I began a very long dive after the July 4 party celebrating my independence from gainful employment. Yesterday on the drive home from a sweet family gathering 750 miles away, I kept adding to the preparation list for the Congo trip, which begins in three days, as I watched the sun go down. We had stayed till past noon at sister Sylvia’s, reluctant to leave the sisters and brothers-in-law we see at most once a year because we are scattered coast to coast.
Vic and I enjoyed the silence and he drove like a robot because we decided after a few hours to go all the way home rather than stopping off. We talked about family history. I reviewed the names of his cousins and their spouses, whom I have met over the years but I lose the connections so easily. They were all there, the cousins from his father’s side, a real coup for the organizers, who were as proud of getting the whole family together as my mother would have been. A number of their children and grandchildren showed up, too.
I think I have remained unnecessarily confused about his paternal cousins because there are so many maternal ones. Vic’s mother’s family was large. His father’s family was smaller, just the three sons and a sister who was single and died young. Arthur, Chester, Leidy, and Edith. Each of the sons had a farm. Each of the sons had children and they were all there, at cousin Lois and Frieda’s farmhouse for lunch and the afternoon, and later at cousin David’s house.
Lois and Frieda's farmhouse |
Frieda in the pink skirt, Lois in the orange blouse |
Lois and Frieda’s 1760 farmhouse stands on the land that belonged to their father, Arthur. They rent out the land and haymaking was going on as we gathered. Leidy, the youngest son and my husband’s father, got the family farm a few miles away. How did that happen? And why did he sell it in the 1960s rather than rent out the land? We discussed those things. Not all the answers are clear. Does it matter?

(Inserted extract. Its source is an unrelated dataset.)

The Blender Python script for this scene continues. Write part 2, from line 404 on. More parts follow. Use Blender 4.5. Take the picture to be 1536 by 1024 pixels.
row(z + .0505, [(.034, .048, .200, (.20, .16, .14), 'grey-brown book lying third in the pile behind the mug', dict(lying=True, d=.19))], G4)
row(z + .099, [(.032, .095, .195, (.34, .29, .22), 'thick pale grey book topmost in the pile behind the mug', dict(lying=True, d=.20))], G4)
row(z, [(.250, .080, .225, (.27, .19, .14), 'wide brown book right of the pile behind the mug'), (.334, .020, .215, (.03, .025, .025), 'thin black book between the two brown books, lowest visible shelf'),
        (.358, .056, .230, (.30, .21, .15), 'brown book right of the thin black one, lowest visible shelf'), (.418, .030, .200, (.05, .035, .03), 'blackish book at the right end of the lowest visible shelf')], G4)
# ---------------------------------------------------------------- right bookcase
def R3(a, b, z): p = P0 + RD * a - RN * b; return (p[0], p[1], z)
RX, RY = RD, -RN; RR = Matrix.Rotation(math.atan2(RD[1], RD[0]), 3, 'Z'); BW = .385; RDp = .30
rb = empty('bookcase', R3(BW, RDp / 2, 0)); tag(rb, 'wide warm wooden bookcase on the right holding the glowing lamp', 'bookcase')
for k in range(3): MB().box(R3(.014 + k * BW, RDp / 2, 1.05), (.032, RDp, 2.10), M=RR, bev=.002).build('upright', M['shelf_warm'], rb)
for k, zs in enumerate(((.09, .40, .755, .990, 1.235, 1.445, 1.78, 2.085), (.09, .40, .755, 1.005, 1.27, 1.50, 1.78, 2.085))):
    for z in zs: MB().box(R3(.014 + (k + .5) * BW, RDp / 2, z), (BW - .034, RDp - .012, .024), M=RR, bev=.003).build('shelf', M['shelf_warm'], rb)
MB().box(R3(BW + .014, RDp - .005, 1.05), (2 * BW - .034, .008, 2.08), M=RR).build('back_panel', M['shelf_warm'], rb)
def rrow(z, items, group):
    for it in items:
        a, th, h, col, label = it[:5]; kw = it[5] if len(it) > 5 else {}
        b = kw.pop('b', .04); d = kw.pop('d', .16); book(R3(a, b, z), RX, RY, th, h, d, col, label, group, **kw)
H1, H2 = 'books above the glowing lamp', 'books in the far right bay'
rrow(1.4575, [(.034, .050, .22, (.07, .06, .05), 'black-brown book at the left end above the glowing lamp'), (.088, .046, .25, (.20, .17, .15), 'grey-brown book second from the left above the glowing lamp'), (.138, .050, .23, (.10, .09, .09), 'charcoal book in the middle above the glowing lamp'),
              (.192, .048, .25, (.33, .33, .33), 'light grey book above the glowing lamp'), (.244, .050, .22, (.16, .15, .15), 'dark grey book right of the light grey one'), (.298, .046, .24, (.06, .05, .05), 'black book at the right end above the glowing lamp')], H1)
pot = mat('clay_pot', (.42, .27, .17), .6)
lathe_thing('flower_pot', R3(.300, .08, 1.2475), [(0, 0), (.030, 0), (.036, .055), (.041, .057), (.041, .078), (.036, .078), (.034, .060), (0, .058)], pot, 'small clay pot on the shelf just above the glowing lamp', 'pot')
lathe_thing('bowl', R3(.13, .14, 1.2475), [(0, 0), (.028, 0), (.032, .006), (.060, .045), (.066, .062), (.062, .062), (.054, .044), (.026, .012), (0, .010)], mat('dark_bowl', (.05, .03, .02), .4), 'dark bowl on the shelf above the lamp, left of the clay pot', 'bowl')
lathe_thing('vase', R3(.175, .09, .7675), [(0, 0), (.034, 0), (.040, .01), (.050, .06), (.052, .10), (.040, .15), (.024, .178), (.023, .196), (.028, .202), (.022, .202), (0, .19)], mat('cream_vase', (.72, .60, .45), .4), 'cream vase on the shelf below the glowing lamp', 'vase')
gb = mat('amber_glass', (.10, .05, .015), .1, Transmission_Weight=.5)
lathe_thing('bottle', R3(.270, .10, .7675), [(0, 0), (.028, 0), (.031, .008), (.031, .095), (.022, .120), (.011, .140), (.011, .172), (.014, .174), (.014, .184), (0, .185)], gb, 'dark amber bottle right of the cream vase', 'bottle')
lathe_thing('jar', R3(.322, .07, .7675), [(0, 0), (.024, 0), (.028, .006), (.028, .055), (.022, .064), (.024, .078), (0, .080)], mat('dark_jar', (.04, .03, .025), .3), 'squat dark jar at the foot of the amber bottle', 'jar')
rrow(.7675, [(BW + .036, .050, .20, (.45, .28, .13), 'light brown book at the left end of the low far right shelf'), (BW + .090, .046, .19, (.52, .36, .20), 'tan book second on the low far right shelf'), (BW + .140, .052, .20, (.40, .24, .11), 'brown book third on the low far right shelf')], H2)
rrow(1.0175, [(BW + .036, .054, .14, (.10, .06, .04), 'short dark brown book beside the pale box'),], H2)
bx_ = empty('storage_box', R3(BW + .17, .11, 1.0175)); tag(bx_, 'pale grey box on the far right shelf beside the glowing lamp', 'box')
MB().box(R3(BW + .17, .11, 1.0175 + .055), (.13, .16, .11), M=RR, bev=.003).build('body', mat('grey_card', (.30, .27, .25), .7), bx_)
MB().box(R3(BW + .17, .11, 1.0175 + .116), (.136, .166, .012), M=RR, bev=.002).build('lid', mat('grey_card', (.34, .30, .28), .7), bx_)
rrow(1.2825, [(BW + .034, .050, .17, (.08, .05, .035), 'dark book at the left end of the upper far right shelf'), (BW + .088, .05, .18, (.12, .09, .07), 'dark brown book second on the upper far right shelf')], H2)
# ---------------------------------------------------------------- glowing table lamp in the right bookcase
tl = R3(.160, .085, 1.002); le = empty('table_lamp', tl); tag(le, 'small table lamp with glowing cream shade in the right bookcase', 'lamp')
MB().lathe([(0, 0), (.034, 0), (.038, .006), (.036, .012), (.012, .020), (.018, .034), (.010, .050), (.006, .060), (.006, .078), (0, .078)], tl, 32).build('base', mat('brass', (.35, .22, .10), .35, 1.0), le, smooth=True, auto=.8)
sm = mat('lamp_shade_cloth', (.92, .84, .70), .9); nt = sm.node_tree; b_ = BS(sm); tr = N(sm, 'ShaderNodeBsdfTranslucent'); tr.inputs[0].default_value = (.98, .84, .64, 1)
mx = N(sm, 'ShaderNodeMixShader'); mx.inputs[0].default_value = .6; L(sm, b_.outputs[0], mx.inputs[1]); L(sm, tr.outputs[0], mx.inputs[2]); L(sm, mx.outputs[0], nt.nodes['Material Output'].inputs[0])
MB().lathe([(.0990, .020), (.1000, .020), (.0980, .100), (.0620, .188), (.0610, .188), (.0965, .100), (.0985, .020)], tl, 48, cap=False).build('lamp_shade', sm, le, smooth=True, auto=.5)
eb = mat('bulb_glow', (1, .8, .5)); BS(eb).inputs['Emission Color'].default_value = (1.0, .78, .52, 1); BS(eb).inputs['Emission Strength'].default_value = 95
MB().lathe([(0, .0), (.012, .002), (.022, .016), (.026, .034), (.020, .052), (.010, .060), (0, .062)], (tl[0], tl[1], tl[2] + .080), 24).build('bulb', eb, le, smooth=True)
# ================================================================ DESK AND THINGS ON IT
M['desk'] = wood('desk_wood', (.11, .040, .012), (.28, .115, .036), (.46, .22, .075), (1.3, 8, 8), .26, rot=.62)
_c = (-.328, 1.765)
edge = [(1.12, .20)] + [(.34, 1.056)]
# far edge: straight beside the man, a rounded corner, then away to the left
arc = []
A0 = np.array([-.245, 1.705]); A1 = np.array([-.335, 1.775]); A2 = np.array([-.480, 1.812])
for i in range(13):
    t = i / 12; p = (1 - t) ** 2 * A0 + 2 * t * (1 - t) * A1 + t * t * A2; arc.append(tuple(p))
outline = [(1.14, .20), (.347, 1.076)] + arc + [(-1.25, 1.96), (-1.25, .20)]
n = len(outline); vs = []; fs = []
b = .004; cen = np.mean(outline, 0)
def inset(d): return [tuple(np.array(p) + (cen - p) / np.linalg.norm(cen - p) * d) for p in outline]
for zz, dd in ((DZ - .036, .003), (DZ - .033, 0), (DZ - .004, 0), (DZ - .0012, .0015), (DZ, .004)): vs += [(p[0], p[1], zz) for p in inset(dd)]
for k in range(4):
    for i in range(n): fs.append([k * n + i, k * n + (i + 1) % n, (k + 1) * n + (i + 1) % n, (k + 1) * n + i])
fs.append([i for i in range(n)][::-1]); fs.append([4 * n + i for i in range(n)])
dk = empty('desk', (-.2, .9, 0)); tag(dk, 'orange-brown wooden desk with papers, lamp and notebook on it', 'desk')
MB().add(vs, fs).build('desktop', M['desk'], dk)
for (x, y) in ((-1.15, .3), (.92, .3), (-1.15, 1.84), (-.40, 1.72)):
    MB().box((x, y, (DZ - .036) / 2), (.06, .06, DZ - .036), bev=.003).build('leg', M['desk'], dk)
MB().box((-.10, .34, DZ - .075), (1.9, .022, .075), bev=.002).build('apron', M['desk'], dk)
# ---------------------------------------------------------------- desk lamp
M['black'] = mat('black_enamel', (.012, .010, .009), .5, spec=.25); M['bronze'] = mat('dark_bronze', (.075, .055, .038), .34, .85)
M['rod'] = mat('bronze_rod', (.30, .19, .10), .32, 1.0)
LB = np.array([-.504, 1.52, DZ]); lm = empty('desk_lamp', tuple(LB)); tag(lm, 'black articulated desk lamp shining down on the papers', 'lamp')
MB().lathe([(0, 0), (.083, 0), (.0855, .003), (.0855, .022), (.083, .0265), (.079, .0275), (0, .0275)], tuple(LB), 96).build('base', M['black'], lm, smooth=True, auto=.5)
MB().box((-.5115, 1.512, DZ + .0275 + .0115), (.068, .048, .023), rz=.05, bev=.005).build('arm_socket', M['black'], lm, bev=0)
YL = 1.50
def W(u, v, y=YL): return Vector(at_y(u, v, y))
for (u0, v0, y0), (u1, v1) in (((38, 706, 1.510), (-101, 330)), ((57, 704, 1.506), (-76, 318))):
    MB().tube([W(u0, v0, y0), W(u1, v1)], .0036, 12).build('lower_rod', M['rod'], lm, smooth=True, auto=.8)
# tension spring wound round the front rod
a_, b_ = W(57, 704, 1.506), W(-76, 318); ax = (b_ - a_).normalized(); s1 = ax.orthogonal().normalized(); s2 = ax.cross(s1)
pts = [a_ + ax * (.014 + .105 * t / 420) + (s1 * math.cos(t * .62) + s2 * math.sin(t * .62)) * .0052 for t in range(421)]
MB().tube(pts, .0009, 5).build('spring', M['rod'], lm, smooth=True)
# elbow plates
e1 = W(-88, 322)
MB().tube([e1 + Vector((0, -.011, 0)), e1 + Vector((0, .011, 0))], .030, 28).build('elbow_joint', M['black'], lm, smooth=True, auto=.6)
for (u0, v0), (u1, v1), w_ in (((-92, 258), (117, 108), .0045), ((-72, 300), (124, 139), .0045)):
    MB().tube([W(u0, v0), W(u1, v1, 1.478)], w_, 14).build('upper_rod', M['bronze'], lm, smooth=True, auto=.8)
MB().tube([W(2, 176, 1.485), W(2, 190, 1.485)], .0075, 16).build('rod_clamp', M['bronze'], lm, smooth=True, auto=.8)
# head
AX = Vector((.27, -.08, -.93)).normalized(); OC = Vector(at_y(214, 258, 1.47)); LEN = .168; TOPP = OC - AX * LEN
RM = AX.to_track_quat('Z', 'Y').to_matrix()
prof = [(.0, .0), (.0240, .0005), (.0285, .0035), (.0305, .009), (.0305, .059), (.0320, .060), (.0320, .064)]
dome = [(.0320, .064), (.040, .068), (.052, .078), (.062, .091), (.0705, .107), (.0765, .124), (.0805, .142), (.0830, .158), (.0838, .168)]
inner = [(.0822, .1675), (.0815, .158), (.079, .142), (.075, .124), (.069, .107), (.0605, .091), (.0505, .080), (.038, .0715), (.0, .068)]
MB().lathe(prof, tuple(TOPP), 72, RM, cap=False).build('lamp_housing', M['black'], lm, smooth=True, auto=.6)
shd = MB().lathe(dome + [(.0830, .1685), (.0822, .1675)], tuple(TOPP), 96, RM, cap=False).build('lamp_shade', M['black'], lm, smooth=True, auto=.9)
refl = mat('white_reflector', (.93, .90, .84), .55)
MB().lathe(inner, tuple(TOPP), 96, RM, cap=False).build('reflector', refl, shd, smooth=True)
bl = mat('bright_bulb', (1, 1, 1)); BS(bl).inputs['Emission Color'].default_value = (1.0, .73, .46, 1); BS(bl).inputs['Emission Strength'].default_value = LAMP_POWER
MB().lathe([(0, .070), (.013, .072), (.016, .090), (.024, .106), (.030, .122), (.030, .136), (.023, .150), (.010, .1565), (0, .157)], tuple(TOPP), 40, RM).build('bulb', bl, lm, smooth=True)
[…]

Obviously, other things mattered more to Vic’s parents than hanging on to the family farm. Economic survival, for one. It is hard to know what will matter to you as you grow older, or what will matter to your children.
Video games matter, but so do wagon rides |
Cousin Lois has researched ancestors back to the 16th century. Chris and Bethany review the history. |
Our children, who were present at this gathering only briefly through FaceTime, always loved going to Lois and Frieda’s farmhouse, with its foot-thick walls and whiff of old age and sweeping vista down to the creek. Joanna would love to have a place like that. The house where her father grew up has been renovated by its current owner into a magazine-worthy modern version of its authentic self. None of us could afford to buy it if it were for sale. The owner has graciously given us tours.
The to-do list for Congo gets longer, then shorter as I tick things off, then longer again. This time I may be incommunicado for most of the time that I am there. The electronic connections will be extremely uncertain so I will dive deeper than usual. I will resurface after August 1.